All of the lines below are to be transcribed faithfully, with pictures excluded from the copy.

- - -

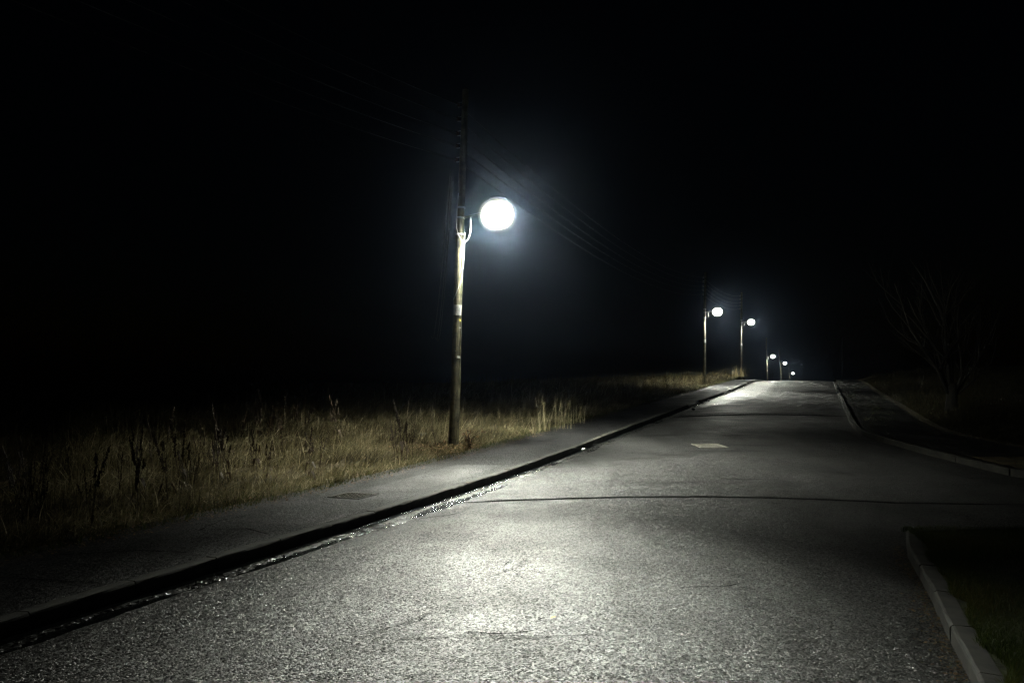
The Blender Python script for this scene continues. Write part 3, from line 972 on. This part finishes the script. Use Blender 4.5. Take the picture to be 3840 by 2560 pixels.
def wrap_plate(w, h, z, az, rad, nseg=8, curl=0.0, lift=.006):
    """plate bent round the pole, az = facing direction; returns bm"""
    bm = bmesh.new(); cols = []
    for i in range(nseg + 1):
        u = (i / nseg - .5) * w; a = az + u / rad
        out = lift + curl * (abs(u) / w) ** 3
        col = []
        for zz in (z - h / 2, z, z + h / 2):
            for th in (0, .002):
                col.append(bm.verts.new(((rad + out + th) * math.cos(a), (rad + out + th) * math.sin(a), zz + .004 * math.sin(i * 1.7))))
        cols.append(col)
    for a, b in zip(cols, cols[1:]):
        for (p, q) in ((0, 2), (2, 4)):
            bm.faces.new((a[p + 1], b[p + 1], b[q + 1], a[q + 1])); bm.faces.new((a[p], a[q], b[q], b[p]))
        bm.faces.new((a[0], b[0], b[1], a[1])); bm.faces.new((a[4], a[5], b[5], b[4]))
    bm.faces.new((cols[0][0], cols[0][1], cols[0][3], cols[0][2])); bm.faces.new((cols[0][2], cols[0][3], cols[0][5], cols[0][4]))
    bm.faces.new((cols[-1][0], cols[-1][2], cols[-1][3], cols[-1][1])); bm.faces.new((cols[-1][2], cols[-1][4], cols[-1][5], cols[-1][3]))
    return bm


def print_on(name, polys, z, az, rad, parent, mat=None, scale=1.0):
    """flat print: polygons in (u,v) metres, laid on the bent plate"""
    bm = bmesh.new()
    for poly in polys:
        vs = []
        for (u, v) in poly:
            a = az + u * scale / rad
            vs.append(bm.verts.new(((rad + .0115) * math.cos(a), (rad + .0115) * math.sin(a), z + v * scale)))
        bm.faces.new(vs)
    return from_bm(name, bm, mat or M_black, parent, False)


def stroke(p, q, w):
    d = Vector((q[0] - p[0], q[1] - p[1])); n_ = Vector((-d.y, d.x)).normalized() * w / 2
    return [(p[0] + n_.x, p[1] + n_.y), (q[0] + n_.x, q[1] + n_.y), (q[0] - n_.x, q[1] - n_.y), (p[0] - n_.x, p[1] - n_.y)]


def seg_stroke(p, q, w, k=5):
    out = []
    for i in range(k):
        a = (p[0] + (q[0] - p[0]) * i / k, p[1] + (q[1] - p[1]) * i / k); b = (p[0] + (q[0] - p[0]) * (i + 1) / k, p[1] + (q[1] - p[1]) * (i + 1) / k)
        out.append(stroke(a, b, w))
    return out


# local frame of a lamp: +X = arm direction (across the road); the viewer is toward -Y/-X side
VIEW_AZ = math.radians(-90 + 21)        # local azimuth that faces down the road toward the viewer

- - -

- **Exercise result**:
The Blender Python script for this scene continues. Write part 3, from line 972 on. This part finishes the script. Use Blender 4.5. Take the picture to be 3840 by 2560 pixels.
def wrap_plate(w, h, z, az, rad, nseg=8, curl=0.0, lift=.006):
    """plate bent round the pole, az = facing direction; returns bm"""
    bm = bmesh.new(); cols = []
    for i in range(nseg + 1):
        u = (i / nseg - .5) * w; a = az + u / rad
        out = lift + curl * (abs(u) / w) ** 3
        col = []
        for zz in (z - h / 2, z, z + h / 2):
            for th in (0, .002):
                col.append(bm.verts.new(((rad + out + th) * math.cos(a), (rad + out + th) * math.sin(a), zz + .004 * math.sin(i * 1.7))))
        cols.append(col)
    for a, b in zip(cols, cols[1:]):
        for (p, q) in ((0, 2), (2, 4)):
            bm.faces.new((a[p + 1], b[p + 1], b[q + 1], a[q + 1])); bm.faces.new((a[p], a[q], b[q], b[p]))
        bm.faces.new((a[0], b[0], b[1], a[1])); bm.faces.new((a[4], a[5], b[5], b[4]))
    bm.faces.new((cols[0][0], cols[0][1], cols[0][3], cols[0][2])); bm.faces.new((cols[0][2], cols[0][3], cols[0][5], cols[0][4]))
    bm.faces.new((cols[-1][0], cols[-1][2], cols[-1][3], cols[-1][1])); bm.faces.new((cols[-1][2], cols[-1][4], cols[-1][5], cols[-1][3]))
    return bm


def print_on(name, polys, z, az, rad, parent, mat=None, scale=1.0):
    """flat print: polygons in (u,v) metres, laid on the bent plate"""
    bm = bmesh.new()
    for poly in polys:
        vs = []
        for (u, v) in poly:
            a = az + u * scale / rad
            vs.append(bm.verts.new(((rad + .0115) * math.cos(a), (rad + .0115) * math.sin(a), z + v * scale)))
        bm.faces.new(vs)
    return from_bm(name, bm, mat or M_black, parent, False)


def stroke(p, q, w):
    d = Vector((q[0] - p[0], q[1] - p[1])); n_ = Vector((-d.y, d.x)).normalized() * w / 2
    return [(p[0] + n_.x, p[1] + n_.y), (q[0] + n_.x, q[1] + n_.y), (q[0] - n_.x, q[1] - n_.y), (p[0] - n_.x, p[1] - n_.y)]


def seg_stroke(p, q, w, k=5):
    out = []
    for i in range(k):
        a = (p[0] + (q[0] - p[0]) * i / k, p[1] + (q[1] - p[1]) * i / k); b = (p[0] + (q[0] - p[0]) * (i + 1) / k, p[1] + (q[1] - p[1]) * (i + 1) / k)
        out.append(stroke(a, b, w))
    return out


# local frame of a lamp: +X = arm direction (across the road); the viewer is toward -Y/-X side
VIEW_AZ = math.radians(-90 + 21)        # local azimuth that faces down the road toward the viewer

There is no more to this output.